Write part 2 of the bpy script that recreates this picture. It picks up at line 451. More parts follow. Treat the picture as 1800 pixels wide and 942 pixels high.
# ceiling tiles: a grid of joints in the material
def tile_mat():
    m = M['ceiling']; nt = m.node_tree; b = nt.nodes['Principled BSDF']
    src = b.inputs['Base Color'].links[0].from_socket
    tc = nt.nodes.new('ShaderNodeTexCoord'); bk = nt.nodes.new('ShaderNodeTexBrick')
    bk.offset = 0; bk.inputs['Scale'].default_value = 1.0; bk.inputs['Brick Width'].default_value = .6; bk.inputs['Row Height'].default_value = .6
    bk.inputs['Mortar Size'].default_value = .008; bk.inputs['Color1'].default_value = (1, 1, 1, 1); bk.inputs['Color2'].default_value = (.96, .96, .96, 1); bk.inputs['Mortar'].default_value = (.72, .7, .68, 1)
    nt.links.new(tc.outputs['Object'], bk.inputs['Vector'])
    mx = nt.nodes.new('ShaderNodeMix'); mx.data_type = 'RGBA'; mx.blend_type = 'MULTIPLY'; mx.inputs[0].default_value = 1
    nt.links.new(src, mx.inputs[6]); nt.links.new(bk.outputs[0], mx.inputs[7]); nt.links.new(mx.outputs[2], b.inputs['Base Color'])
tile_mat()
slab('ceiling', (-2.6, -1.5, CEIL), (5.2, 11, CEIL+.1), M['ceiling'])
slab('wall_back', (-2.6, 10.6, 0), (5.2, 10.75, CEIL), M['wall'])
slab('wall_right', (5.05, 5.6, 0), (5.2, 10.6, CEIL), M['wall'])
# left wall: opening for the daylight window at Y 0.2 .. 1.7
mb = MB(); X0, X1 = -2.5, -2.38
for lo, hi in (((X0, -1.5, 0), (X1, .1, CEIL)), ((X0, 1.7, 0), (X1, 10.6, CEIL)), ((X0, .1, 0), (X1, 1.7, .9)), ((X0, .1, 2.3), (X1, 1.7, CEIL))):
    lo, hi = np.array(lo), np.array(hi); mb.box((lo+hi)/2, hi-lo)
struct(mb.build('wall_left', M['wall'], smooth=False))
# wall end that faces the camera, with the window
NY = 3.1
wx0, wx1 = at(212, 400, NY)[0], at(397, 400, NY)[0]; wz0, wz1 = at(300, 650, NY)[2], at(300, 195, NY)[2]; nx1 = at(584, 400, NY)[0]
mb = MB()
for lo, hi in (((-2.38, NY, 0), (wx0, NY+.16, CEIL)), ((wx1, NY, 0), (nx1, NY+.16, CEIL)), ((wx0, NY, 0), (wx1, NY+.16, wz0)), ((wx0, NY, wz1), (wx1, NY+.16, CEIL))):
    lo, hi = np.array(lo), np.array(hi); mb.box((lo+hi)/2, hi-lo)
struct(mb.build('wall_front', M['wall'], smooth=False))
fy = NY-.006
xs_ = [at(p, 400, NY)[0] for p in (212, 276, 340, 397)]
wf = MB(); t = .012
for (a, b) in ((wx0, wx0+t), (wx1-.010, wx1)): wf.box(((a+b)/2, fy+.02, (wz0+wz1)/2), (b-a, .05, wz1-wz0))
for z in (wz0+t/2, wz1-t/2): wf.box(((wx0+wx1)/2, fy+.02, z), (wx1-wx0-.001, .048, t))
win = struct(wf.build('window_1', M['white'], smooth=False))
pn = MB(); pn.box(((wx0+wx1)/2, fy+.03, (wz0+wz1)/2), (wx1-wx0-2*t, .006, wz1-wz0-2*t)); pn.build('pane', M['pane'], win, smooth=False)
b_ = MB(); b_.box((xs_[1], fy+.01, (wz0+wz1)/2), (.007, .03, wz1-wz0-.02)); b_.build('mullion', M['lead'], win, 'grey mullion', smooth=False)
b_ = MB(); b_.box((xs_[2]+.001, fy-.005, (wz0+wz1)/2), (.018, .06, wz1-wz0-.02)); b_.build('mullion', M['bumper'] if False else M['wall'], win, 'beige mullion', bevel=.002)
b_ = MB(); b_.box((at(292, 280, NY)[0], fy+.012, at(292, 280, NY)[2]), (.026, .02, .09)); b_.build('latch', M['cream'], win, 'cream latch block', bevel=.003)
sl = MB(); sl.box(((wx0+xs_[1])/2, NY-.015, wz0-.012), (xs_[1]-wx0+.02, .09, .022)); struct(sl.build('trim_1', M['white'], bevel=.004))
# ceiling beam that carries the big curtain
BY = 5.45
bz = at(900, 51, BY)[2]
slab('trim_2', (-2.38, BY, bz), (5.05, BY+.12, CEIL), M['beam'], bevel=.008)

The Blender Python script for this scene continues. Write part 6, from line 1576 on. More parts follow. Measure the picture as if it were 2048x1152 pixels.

● **Job**: Pick out each line in the material containing "picture".

● **Result of the exercise**:
Write part 2 of the bpy script that recreates this picture. It picks up at line 451. More parts follow. Treat the picture as 1800 pixels wide and 942 pixels high.
The Blender Python script for this scene continues. Write part 6, from line 1576 on. More parts follow. Measure the picture as if it were 2048x1152 pixels.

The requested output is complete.